[What this task involves] Return, exactly as written, every line from the first line of the data below through the line that contains "sc.camera = camo".

[Raw data]
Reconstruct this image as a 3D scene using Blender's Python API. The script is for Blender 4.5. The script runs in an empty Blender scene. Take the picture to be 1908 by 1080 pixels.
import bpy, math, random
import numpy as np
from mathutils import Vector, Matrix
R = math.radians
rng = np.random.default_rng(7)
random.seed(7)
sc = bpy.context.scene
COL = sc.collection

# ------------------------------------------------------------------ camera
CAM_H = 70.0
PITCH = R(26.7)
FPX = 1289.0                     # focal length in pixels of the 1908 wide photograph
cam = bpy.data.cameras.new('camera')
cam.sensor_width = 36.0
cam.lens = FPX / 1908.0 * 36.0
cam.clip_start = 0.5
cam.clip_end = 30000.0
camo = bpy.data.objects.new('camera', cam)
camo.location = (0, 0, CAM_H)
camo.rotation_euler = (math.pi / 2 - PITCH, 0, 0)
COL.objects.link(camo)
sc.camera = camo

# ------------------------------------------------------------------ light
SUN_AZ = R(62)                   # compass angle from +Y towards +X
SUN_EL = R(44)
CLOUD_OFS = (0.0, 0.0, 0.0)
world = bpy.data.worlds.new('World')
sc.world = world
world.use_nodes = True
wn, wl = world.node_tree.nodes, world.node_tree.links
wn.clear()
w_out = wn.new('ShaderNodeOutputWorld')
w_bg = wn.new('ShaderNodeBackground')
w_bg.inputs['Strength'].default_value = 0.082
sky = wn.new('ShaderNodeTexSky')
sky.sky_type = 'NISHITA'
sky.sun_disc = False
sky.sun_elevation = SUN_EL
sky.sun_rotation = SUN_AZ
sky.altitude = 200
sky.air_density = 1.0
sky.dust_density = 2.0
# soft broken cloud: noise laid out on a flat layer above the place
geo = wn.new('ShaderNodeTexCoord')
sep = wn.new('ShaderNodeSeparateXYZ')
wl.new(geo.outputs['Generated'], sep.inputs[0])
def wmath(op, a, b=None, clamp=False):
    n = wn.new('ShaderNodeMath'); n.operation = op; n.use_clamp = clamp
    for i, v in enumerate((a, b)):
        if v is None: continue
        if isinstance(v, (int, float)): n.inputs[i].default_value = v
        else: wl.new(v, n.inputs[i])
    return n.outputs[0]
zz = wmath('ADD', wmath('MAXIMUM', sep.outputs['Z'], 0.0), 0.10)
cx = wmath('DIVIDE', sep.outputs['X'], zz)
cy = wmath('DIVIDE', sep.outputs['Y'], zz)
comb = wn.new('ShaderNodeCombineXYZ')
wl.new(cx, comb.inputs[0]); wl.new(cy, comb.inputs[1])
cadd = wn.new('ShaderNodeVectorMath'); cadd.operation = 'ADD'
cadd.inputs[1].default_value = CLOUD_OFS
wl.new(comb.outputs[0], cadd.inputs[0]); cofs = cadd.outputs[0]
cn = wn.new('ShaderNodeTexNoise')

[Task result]
Reconstruct this image as a 3D scene using Blender's Python API. The script is for Blender 4.5. The script runs in an empty Blender scene. Take the picture to be 1908 by 1080 pixels.
import bpy, math, random
import numpy as np
from mathutils import Vector, Matrix
R = math.radians
rng = np.random.default_rng(7)
random.seed(7)
sc = bpy.context.scene
COL = sc.collection

# ------------------------------------------------------------------ camera
CAM_H = 70.0
PITCH = R(26.7)
FPX = 1289.0                     # focal length in pixels of the 1908 wide photograph
cam = bpy.data.cameras.new('camera')
cam.sensor_width = 36.0
cam.lens = FPX / 1908.0 * 36.0
cam.clip_start = 0.5
cam.clip_end = 30000.0
camo = bpy.data.objects.new('camera', cam)
camo.location = (0, 0, CAM_H)
camo.rotation_euler = (math.pi / 2 - PITCH, 0, 0)
COL.objects.link(camo)
sc.camera = camo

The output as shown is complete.